There are many new kinds of fiction in the multimedia world, and they take different shapes. The most publicized (and conventional) are Web soaps. Regularly updated online dramas range from the grainy Real World-goes-Web stylings of T@P Virtual Dorm to full-blown extravaganzas such as GrapeJam. If there’s a formula for online storytelling, no one has discovered it. ”It’s a weird medium — you’re trying to balance literature and media,” says East Village cocreator Charles Stuart Platkin. ”It can’t be entirely plot driven. It’s not Melrose Place.”

But what’s really pushing the narrative envelope is hyperfiction, the developing genre of ”multi-tree” stories. David Blair’s uniquely strange WAXweb, for example, takes readers through photos, text, video footage, and virtual-reality space as it tells the fantastical tale of several generations of honeybee keepers and their travels from Antarctica to Alamogordo.

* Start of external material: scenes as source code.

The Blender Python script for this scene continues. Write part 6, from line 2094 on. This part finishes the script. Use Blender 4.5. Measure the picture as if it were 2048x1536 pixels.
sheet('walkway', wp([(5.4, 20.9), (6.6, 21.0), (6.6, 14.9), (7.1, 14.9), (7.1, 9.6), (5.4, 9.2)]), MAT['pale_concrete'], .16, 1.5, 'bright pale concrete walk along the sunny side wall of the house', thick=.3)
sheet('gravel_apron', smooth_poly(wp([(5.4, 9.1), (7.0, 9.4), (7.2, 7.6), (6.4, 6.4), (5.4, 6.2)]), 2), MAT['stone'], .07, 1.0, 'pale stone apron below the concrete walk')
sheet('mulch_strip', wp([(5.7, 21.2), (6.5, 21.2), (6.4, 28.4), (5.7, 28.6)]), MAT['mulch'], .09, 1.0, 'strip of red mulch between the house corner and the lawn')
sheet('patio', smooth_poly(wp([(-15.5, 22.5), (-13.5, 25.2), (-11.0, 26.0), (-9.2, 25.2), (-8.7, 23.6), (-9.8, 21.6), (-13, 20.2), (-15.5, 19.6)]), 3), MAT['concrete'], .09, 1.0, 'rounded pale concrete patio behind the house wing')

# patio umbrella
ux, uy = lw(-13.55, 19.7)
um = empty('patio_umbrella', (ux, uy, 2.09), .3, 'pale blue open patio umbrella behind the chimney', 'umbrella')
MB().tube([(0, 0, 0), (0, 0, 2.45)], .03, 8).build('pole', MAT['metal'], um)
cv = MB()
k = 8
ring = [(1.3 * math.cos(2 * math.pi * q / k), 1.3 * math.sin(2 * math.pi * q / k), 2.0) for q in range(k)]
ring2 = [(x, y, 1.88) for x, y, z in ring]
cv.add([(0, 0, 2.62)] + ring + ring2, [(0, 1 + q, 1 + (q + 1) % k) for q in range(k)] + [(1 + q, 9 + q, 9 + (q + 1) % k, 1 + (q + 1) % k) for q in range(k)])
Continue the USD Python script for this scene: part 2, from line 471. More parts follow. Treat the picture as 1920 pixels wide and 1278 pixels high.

Then there’s collaborative hyperfiction, whose roots go as far back as the tribal campfire. One of the spookiest examples is The Hypertext Hotel, begun in 1993 by novelist Robert Coover and maintained by his Brown University students: Every room in this online edifice has a story, and you just keep clicking deeper and deeper…

The hyperfiction movement, backed by college courses, scholarly treatises, and a central Web source (Hyperizons), has even begun leaching into the literary equivalent of hardware: books. ”Cybernovels,” such as the recent Nearly Roadkill by Kate Bornstein and Caitlin Sullivan, mix fictional E-mails, chats, and other Net flotsam into many-sided, well-written stories. It may be that cybernovels are the best way for readers to get a feel for the kaleidoscopic genre; they certainly let writers keep their hands on the steering wheel. ”I’m too much of a control freak to let it be designed by others,” laughs Sullivan. Such statements indicate that hyperfiction won’t be replacing the paperback any time soon. But for now it’s a growing, if subterranean, genre that gives new meaning to ”reader’s choice.”